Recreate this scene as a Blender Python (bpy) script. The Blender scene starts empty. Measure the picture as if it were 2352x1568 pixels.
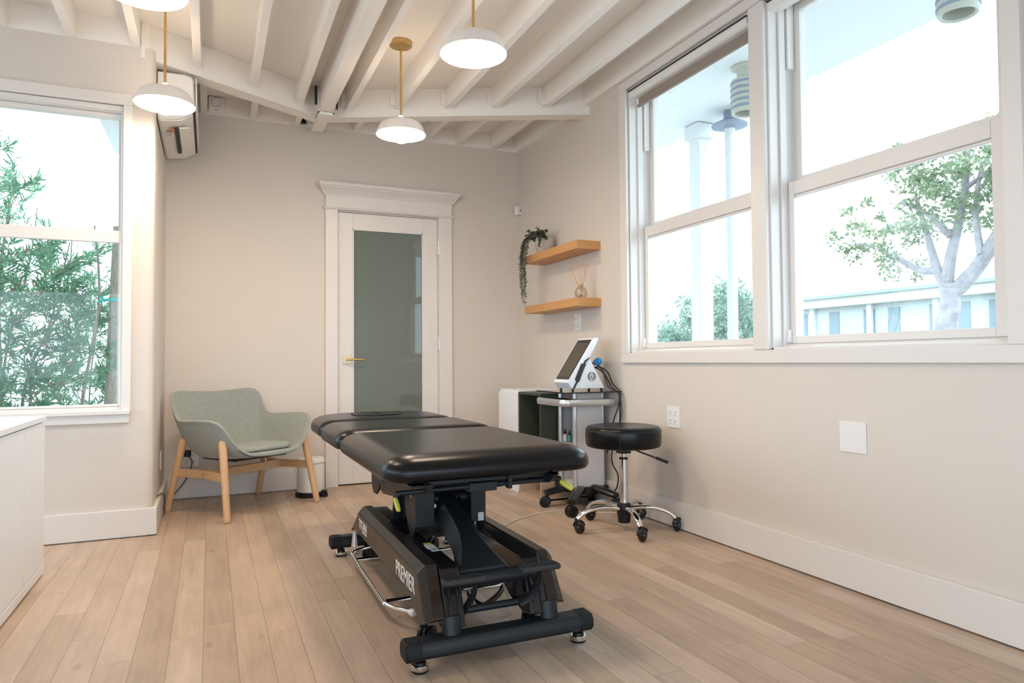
import bpy, bmesh, math, random
from mathutils import Vector, Matrix, Quaternion
PI = math.pi
S = bpy.context.scene
COL = S.collection
random.seed(7)

# ------------------------------------------------------------------ camera
cam_d = bpy.data.cameras.new('camera'); cam = bpy.data.objects.new('camera', cam_d); COL.objects.link(cam)
R_ = Vector((0.9159677, -0.40117909, -0.00764943)); U_ = Vector((-0.00394506, -0.02806701, 0.99959826)); F_ = Vector((0.40123262, 0.91556954, 0.02729115))
cam.matrix_world = Matrix(((R_.x, U_.x, -F_.x, 0), (R_.y, U_.y, -F_.y, 0), (R_.z, U_.z, -F_.z, 0.96), (0, 0, 0, 1)))
cam_d.sensor_width = 36; cam_d.lens = 1584.48 * 36 / 2352; cam_d.clip_start = 0.05; cam_d.clip_end = 300
S.camera = cam
# ------------------------------------------------------------------ world (overcast white sky) and exposure
SKY = 3.3
w = bpy.data.worlds.new('sky'); S.world = w; w.use_nodes = True
wn = w.node_tree.nodes; wl = w.node_tree.links
bg = wn['Background']; bg.inputs['Color'].default_value = (0.71, 0.86, 1.0, 1); bg.inputs['Strength'].default_value = SKY
S.view_settings.view_transform = 'Standard'; S.view_settings.look = 'None'; S.view_settings.gamma = 1
S.view_settings.exposure = 0.81; S.view_settings.use_curve_mapping = False
S.cycles.max_bounces = 10; S.cycles.diffuse_bounces = 6; S.cycles.glossy_bounces = 4; S.cycles.transmission_bounces = 6; S.cycles.transparent_max_bounces = 12
LAMP = 36.0      # opal glass of the pendant lamps

# ------------------------------------------------------------------ materials
MATS = {}
def newmat(name):
    m = bpy.data.materials.new(name); m.use_nodes = True
    nt = m.node_tree; b = nt.nodes['Principled BSDF']
    MATS[name] = m
    return m, nt, b
def nd(nt, t, **kw):
    n = nt.nodes.new(t)
    for k, v in kw.items():
        if k in n.inputs: n.inputs[k].default_value = v
        else: setattr(n, k, v)
    return n
def mat(name, col, rough=0.5, metal=0.0, bump=0.0, scale=40.0, var=0.0, stretch=(1, 1, 1), spec=None, coat=0.0, emit=None, es=0.0, sheen=0.0, detail=3.0):
    m, nt, b = newmat(name)
    b.inputs['Base Color'].default_value = (*col, 1); b.inputs['Roughness'].default_value = rough; b.inputs['Metallic'].default_value = metal
    if spec is not None: b.inputs['Specular IOR Level'].default_value = spec
    if coat: b.inputs['Coat Weight'].default_value = coat; b.inputs['Coat Roughness'].default_value = 0.05
    if sheen: b.inputs['Sheen Weight'].default_value = sheen
    if emit: b.inputs['Emission Color'].default_value = (*emit, 1); b.inputs['Emission Strength'].default_value = es
    tc = nd(nt, 'ShaderNodeTexCoord'); mp = nd(nt, 'ShaderNodeMapping'); mp.inputs['Scale'].default_value = stretch
    nt.links.new(tc.outputs['Object'], mp.inputs['Vector'])
    nz = nd(nt, 'ShaderNodeTexNoise', Scale=scale, Detail=detail, Roughness=0.6)
    nt.links.new(mp.outputs['Vector'], nz.inputs['Vector'])
    if bump:
        bp = nd(nt, 'ShaderNodeBump', Strength=bump, Distance=0.002)
        nt.links.new(nz.outputs['Fac'], bp.inputs['Height']); nt.links.new(bp.outputs['Normal'], b.inputs['Normal'])
    if var:
        rp = nd(nt, 'ShaderNodeValToRGB')
        rp.color_ramp.elements[0].position = 0.3; rp.color_ramp.elements[1].position = 0.7
        rp.color_ramp.elements[0].color = (*[c * (1 - var) for c in col], 1); rp.color_ramp.elements[1].color = (*[min(1, c * (1 + var)) for c in col], 1)
        nt.links.new(nz.outputs['Fac'], rp.inputs['Fac']); nt.links.new(rp.outputs['Color'], b.inputs['Base Color'])
    return m
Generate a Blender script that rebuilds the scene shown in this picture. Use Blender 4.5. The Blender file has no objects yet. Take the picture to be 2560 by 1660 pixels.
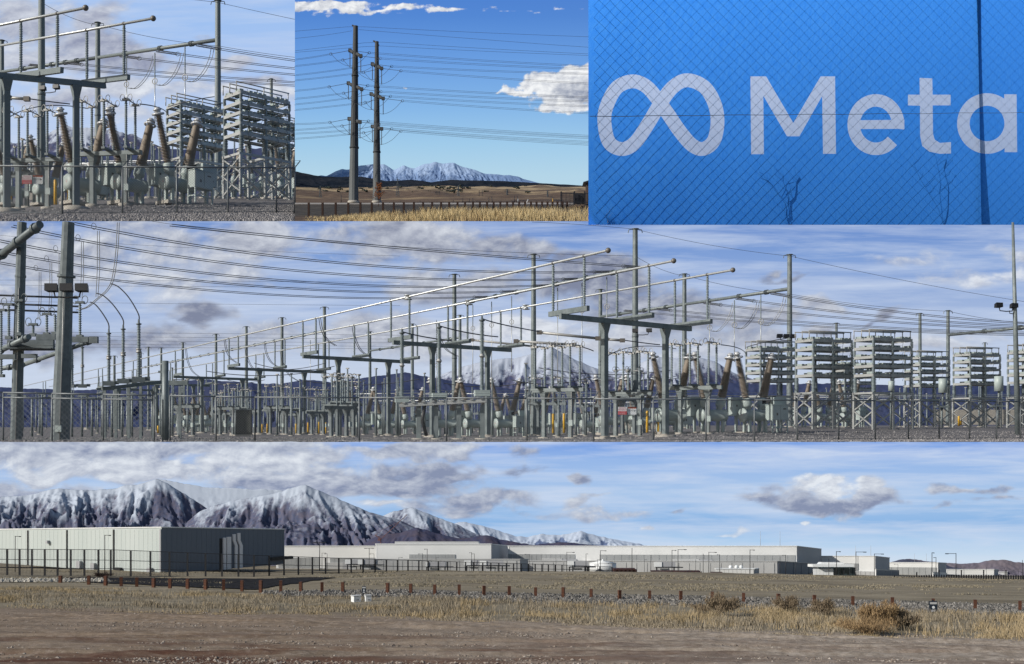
import bpy, math, random
import numpy as np
from mathutils import Vector, Matrix
random.seed(7)
RNG = np.random.default_rng(11)
SC = bpy.context.scene
COL = SC.collection
R = math.radians

# ------------------------------------------------------------------ camera, world, sun, exposure
F, HZ = 3000.0, 1075.0
cam = bpy.data.cameras.new('camera')
cam.sensor_width = 36.0
cam.lens = 36.0 * F / 2560.0
cam.shift_y = (HZ - 830.0) / 2560.0
cam.clip_start = 0.5
cam.clip_end = 60000.0
cam_o = bpy.data.objects.new('camera', cam)
cam_o.rotation_euler = (R(90), 0, 0)
COL.objects.link(cam_o)
SC.camera = cam_o

SUN_AZ, SUN_EL = R(27), R(29)      # to the left of the view, a little on the camera's side
to_sun = Vector((-math.cos(SUN_AZ) * math.cos(SUN_EL), -math.sin(SUN_AZ) * math.cos(SUN_EL), math.sin(SUN_EL)))
world = bpy.data.worlds.new('World')
SC.world = world
world.use_nodes = True
wn = world.node_tree
bg = wn.nodes['Background']
nish = wn.nodes.new('ShaderNodeTexSky')
nish.sky_type = 'NISHITA'
nish.sun_disc = False
nish.sun_elevation = SUN_EL
nish.sun_rotation = math.atan2(to_sun.x, to_sun.y)
wn.links.new(nish.outputs[0], bg.inputs[0])
bg.inputs[1].default_value = 0.085
sun = bpy.data.lights.new('sun', 'SUN')
sun.energy = 4.5
sun.angle = R(0.5)
sun.color = (1.0, 0.95, 0.87)
sun_o = bpy.data.objects.new('sun', sun)
sun_o.rotation_euler = to_sun.to_track_quat('Z', 'Y').to_euler()
sun_o.location = (-60, -30, 60)
COL.objects.link(sun_o)
vs = SC.view_settings
vs.view_transform = 'Standard'
vs.look = 'None'
vs.exposure = 0.0
vs.gamma = 1.0
vs.use_curve_mapping = False


def W(px, py, D):
    """point of the place seen at photo position px, py that stands D metres away"""
    return Vector(((px - 1280.0) / F * D, D, (HZ - py) / F * D))


# ------------------------------------------------------------------ mesh helpers
def frame(ax):
    ax = Vector(ax).normalized()
    ref = Vector((0, 0, 1)) if abs(ax.z) < 0.95 else Vector((1, 0, 0))
    u = ax.cross(ref).normalized()
    return u, u.cross(ax).normalized(), ax


class MB:
    def __init__(s):
        s.v, s.f, s.sm = [], [], []

    def add(s, vs_, fs, smooth=False):
        n = len(s.v)
        s.v += [tuple(v) for v in vs_]
        s.f += [tuple(i + n for i in f) for f in fs]
        s.sm += [smooth] * len(fs)
        return s

    def hexa(s, p):
        return s.add(p, [(0, 3, 2, 1), (4, 5, 6, 7), (0, 1, 5, 4), (1, 2, 6, 5), (2, 3, 7, 6), (3, 0, 4, 7)])

    def box(s, c, d, rz=0.0, bev=0):
        m = Matrix.Rotation(rz, 3, 'Z')
        c = Vector(c)
        p = []
        for z in (-.5, .5):
            for x, y in ((-.5, -.5), (.5, -.5), (.5, .5), (-.5, .5)):
                p.append(c + m @ Vector((x * d[0], y * d[1], z * d[2])))
        return s.hexa(p)

    def bar(s, p, q, w, h=None):
        h = h or w
        p, q = Vector(p), Vector(q)
        u, v, a = frame(q - p)
        c = [(-.5, -.5), (.5, -.5), (.5, .5), (-.5, .5)]
        return s.hexa([b + u * (x * w) + v * (y * h) for b in (p, q) for x, y in c])

    def lathe(s, prof, n=10, p=(0, 0, 0), axis=(0, 0, 1), smooth=True, cap=True, turn=0.0):
        u, v, a = frame(axis)
        p = Vector(p)
        vv, ff = [], []
        for r, z in prof:
            for k in range(n):
                t = 2 * math.pi * (k + .5) / n + turn
                vv.append(p + a * z + u * (r * math.cos(t)) + v * (r * math.sin(t)))
        for i in range(len(prof) - 1):
            for k in range(n):
                k2 = (k + 1) % n
                ff.append((i * n + k, i * n + k2, (i + 1) * n + k2, (i + 1) * n + k))
        s.add(vv, ff, smooth)
        if cap:
            m = len(prof) - 1
            b = len(s.v) - len(vv)
            s.f += [tuple(b + k for k in reversed(range(n))), tuple(b + m * n + k for k in range(n))]
            s.sm += [False, False]
        return s

    def tube(s, p, q, r, r2=None, n=8, smooth=True, cap=True, turn=0.0):
        p, q = Vector(p), Vector(q)
        L = (q - p).length
        return s.lathe([(r, 0), (r if r2 is None else r2, L)], n, p, q - p, smooth and n > 4, cap, turn)

    def path(s, pts, r, n=4, cap=True):
        pts = [Vector(p) for p in pts]
        vv, ff = [], []
        u = None
        for i, p in enumerate(pts):
            t = (pts[min(i + 1, len(pts) - 1)] - pts[max(i - 1, 0)]).normalized()
            if u is None:
                u, w_, _ = frame(t)
            else:
                u = (u - t * u.dot(t)).normalized()
            w_ = t.cross(u)
            for k in range(n):
                a = 2 * math.pi * k / n
                vv.append(p + u * (r * math.cos(a)) + w_ * (r * math.sin(a)))
        for i in range(len(pts) - 1):
            for k in range(n):
                k2 = (k + 1) % n
                ff.append((i * n + k, i * n + k2, (i + 1) * n + k2, (i + 1) * n + k))
        if cap:
            ff += [tuple(reversed(range(n))), tuple((len(pts) - 1) * n + k for k in range(n))]
        return s.add(vv, ff, n > 4)

    def ring(s, c, R_, r, axis=(0, 1, 0), n=14, m=5):
        u, v, a = frame(axis)
        c = Vector(c)
        vv, ff = [], []
        for i in range(n):
            t = 2 * math.pi * i / n
            d = u * math.cos(t) + v * math.sin(t)
            for k in range(m):
                b = 2 * math.pi * k / m
                vv.append(c + d * (R_ + r * math.cos(b)) + a * (r * math.sin(b)))
        for i in range(n):
            for k in range(m):
                i2, k2 = (i + 1) % n, (k + 1) % m
                ff.append((i * m + k, i2 * m + k, i2 * m + k2, i * m + k2))
        return s.add(vv, ff, True)

    def ball(s, c, r, n=12):
        pr = [(max(r * math.sin(math.pi * i / 8), r * .01), -r * math.cos(math.pi * i / 8)) for i in range(9)]
        return s.lathe(pr, n, c)

    def prism(s, poly, y0, y1):
        """outline in x,z pushed from y0 to y1"""
        n = len(poly)
        vv = [(x, y0, z) for x, z in poly] + [(x, y1, z) for x, z in poly]
        ff = [tuple(range(n)), tuple(reversed(range(n, 2 * n)))] + [((i + 1) % n, i, n + i, n + (i + 1) % n) for i in range(n)]
        return s.add(vv, ff)

    def mesh(s, name, mt):
        me = bpy.data.meshes.new(name)
        me.from_pydata(s.v, [], s.f)
        me.polygons.foreach_set('use_smooth', s.sm)
        if mt:
            me.materials.append(mt)
        return me

    def shift(s, o):
        o = Vector(o)
        s.v = [(x - o.x, y - o.y, z - o.z) for x, y, z in s.v]
        return s


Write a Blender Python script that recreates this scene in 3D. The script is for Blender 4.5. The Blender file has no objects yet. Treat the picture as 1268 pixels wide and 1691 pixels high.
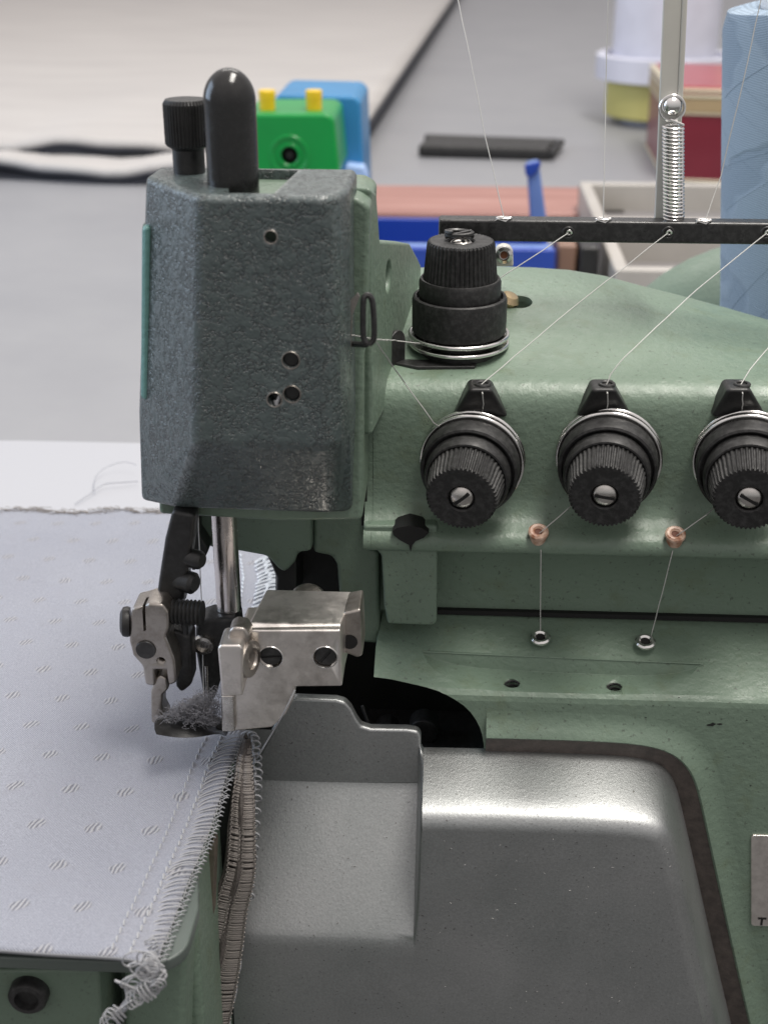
import bpy, bmesh, math, random
from mathutils import Vector, Matrix
random.seed(7)
S = 0.001                     # all numbers below are millimetres
W, HH, F = 1268.0, 1691.0, 2200.0
PITCH, YAW, CH = math.radians(25), math.radians(3), 191.0
sc = bpy.context.scene
COL = sc.collection

# ------------------------------------------------------------------ camera
cam = bpy.data.cameras.new('camera'); camo = bpy.data.objects.new('camera', cam); COL.objects.link(camo)
camo.location = (0, 0, CH*S)
camo.rotation_euler = (math.pi/2-PITCH, 0, YAW)
cam.sensor_fit = 'HORIZONTAL'; cam.sensor_width = 36; cam.lens = 36*F/W
cam.clip_start = 0.01; cam.clip_end = 50
cam.dof.use_dof = True; cam.dof.focus_distance = 0.322; cam.dof.aperture_fstop = 28
sc.camera = camo

# ------------------------------------------------------------------ light
wd = bpy.data.worlds.new('World'); sc.world = wd; wd.use_nodes = True
nt = wd.node_tree; nt.nodes.clear()
wo = nt.nodes.new('ShaderNodeOutputWorld'); bg = nt.nodes.new('ShaderNodeBackground')
tc = nt.nodes.new('ShaderNodeTexCoord'); sp = nt.nodes.new('ShaderNodeSeparateXYZ'); cr = nt.nodes.new('ShaderNodeValToRGB')
mr = nt.nodes.new('ShaderNodeMapRange'); mr.inputs[1].default_value = -1; mr.inputs[2].default_value = 1
nt.links.new(tc.outputs['Generated'], sp.inputs[0]); nt.links.new(sp.outputs['Z'], mr.inputs[0])
nt.links.new(mr.outputs[0], cr.inputs[0]); nt.links.new(cr.outputs[0], bg.inputs[0]); nt.links.new(bg.outputs[0], wo.inputs[0])
e = cr.color_ramp.elements
e[0].position = 0.0; e[0].color = (0.03, 0.035, 0.035, 1)
e[1].position = 1.0; e[1].color = (1.32, 1.23, 1.22, 1)
k = e.new(0.37); k.color = (0.42, 0.43, 0.43, 1); k = e.new(0.24); k.color = (0.09, 0.12, 0.105, 1)
bg.inputs[1].default_value = 0.75

def area(name, loc, target, sx, sy, power, col):
    l = bpy.data.lights.new(name, 'AREA'); l.shape = 'RECTANGLE'; l.size = sx; l.size_y = sy
    l.energy = power; l.color = col
    o = bpy.data.objects.new(name, l); COL.objects.link(o); o.location = loc
    d = Vector(target)-Vector(loc); o.rotation_euler = d.to_track_quat('-Z', 'Y').to_euler()
    return o
area('ceiling_light', (0.38, 0.30, 1.65), (0.03, 0.29, 0), 1.3, 0.40, 38, (1.0, 0.955, 0.89))
area('ceiling_light_far', (-0.2, 2.4, 1.9), (0, 1.2, 0), 1.6, 0.5, 13, (1.0, 0.96, 0.91))
area('window_light', (-1.5, 0.55, 0.55), (-0.05, 0.3, 0.03), 0.9, 0.9, 12, (0.62, 0.78, 1.0))
sc.view_settings.view_transform = 'Standard'; sc.view_settings.look = 'None'
sc.view_settings.exposure = -0.08; sc.view_settings.gamma = 1

# ------------------------------------------------------------------ helpers
def ray(u, v):
    a = (u-W/2)/F; b = (HH/2-v)/F
    cp, s_ = math.cos(PITCH), math.sin(PITCH)
    x, y, z = a, cp+b*s_, -s_+b*cp
    cy, sy = math.cos(YAW), math.sin(YAW)
    return (x*cy-y*sy, x*sy+y*cy, z)
def P(u, v, y):
    d = ray(u, v); t = y/d[1]; return Vector((d[0]*t, y, CH+d[2]*t))
def PZ(u, v, z):
    d = ray(u, v); t = (z-CH)/d[2]; return Vector((d[0]*t, d[1]*t, z))
def Q(x, y, v):     # height z of image row v at world x,y (approx through u)
    u = 700.0
    for _ in range(8):
        p = P(u, v, y); u += (x-p.x)*F/350
    return P(u, v, y).z

def wloc(o):
    l = Vector((0, 0, 0))
    while o is not None: l += o.location; o = o.parent
    return l
def finish(name, bm, m, parent=None, bevel=0, seg=2, smooth=True, angle=40, loc=None):
    me = bpy.data.meshes.new(name)
    off = wloc(parent)/S if parent is not None else Vector((0, 0, 0))
    if loc is not None: base = Vector(loc)
    else: base = off.copy()
    bmesh.ops.recalc_face_normals(bm, faces=bm.faces)
    for v in bm.verts: v.co = (v.co-base)*S
    bm.to_mesh(me); bm.free()
    o = bpy.data.objects.new(name, me); COL.objects.link(o)
    if parent is not None: o.parent = parent
    o.location = (base-off)*S
    for mm in (m if isinstance(m, (list, tuple)) else [m]): me.materials.append(mm)
    if smooth:
        for p in me.polygons: p.use_smooth = True
    if bevel:
        b = o.modifiers.new('bevel', 'BEVEL'); b.width = bevel*S; b.segments = seg
        b.limit_method = 'ANGLE'; b.angle_limit = math.radians(30); b.harden_normals = False
        w = o.modifiers.new('wn', 'WEIGHTED_NORMAL'); w.keep_sharp = True
    elif smooth:
        import math as _m
        try: me.set_sharp_from_angle(angle=_m.radians(angle))
        except Exception: pass
    return o
def tag(o, label=None, cat=None, group=None, kind=None):
    if label: o['label'] = label
    if cat: o['category'] = cat
    if group: o['group'] = group
    if kind: o['kind'] = kind
    return o
def thing(name, loc, label, cat, group=None):
    o = bpy.data.objects.new(name, None); COL.objects.link(o); o.location = Vector(loc)*S
    o.empty_display_size = 0.01
    return tag(o, label, cat, group)
def cut(o, bmc):
    """boolean difference baked into the mesh; cutter given in world mm"""
    me = bpy.data.meshes.new('c'); base = wloc(o)/S
    bmesh.ops.recalc_face_normals(bmc, faces=bmc.faces)
    for v in bmc.verts: v.co = (v.co-base)*S
    bmc.to_mesh(me); bmc.free()
    c = bpy.data.objects.new('c', me); COL.objects.link(c); c.matrix_world = Matrix.Translation(base*S)
    mods = [(m.name) for m in o.modifiers]
    b = o.modifiers.new('bool', 'BOOLEAN'); b.object = c; b.operation = 'DIFFERENCE'; b.solver = 'EXACT'
    while o.modifiers[0].name != 'bool':
        o.modifiers.move(len(o.modifiers)-1, 0)
    for mm in o.modifiers:
        if mm.name != 'bool': mm.show_viewport = False
    bpy.context.view_layer.update()
    dg = bpy.context.evaluated_depsgraph_get()
    new = bpy.data.meshes.new_from_object(o.evaluated_get(dg))
    o.modifiers.remove(b)
    for mm in o.modifiers: mm.show_viewport = True
    old = o.data; o.data = new; bpy.data.meshes.remove(old)
    for p in new.polygons: p.use_smooth = True
    if not o.modifiers:
        try: new.set_sharp_from_angle(angle=math.radians(35))
        except Exception: pass
    bpy.data.objects.remove(c); bpy.data.meshes.remove(me)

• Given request
Begin at the line containing "Write a Blender", end at the line containing "sc.camera = camo", and copy those lines word for word, both included. Skip pictures.

• Task output
Write a Blender Python script that recreates this scene in 3D. The script is for Blender 4.5. The Blender file has no objects yet. Treat the picture as 1268 pixels wide and 1691 pixels high.
import bpy, bmesh, math, random
from mathutils import Vector, Matrix
random.seed(7)
S = 0.001                     # all numbers below are millimetres
W, HH, F = 1268.0, 1691.0, 2200.0
PITCH, YAW, CH = math.radians(25), math.radians(3), 191.0
sc = bpy.context.scene
COL = sc.collection

# ------------------------------------------------------------------ camera
cam = bpy.data.cameras.new('camera'); camo = bpy.data.objects.new('camera', cam); COL.objects.link(camo)
camo.location = (0, 0, CH*S)
camo.rotation_euler = (math.pi/2-PITCH, 0, YAW)
cam.sensor_fit = 'HORIZONTAL'; cam.sensor_width = 36; cam.lens = 36*F/W
cam.clip_start = 0.01; cam.clip_end = 50
cam.dof.use_dof = True; cam.dof.focus_distance = 0.322; cam.dof.aperture_fstop = 28
sc.camera = camo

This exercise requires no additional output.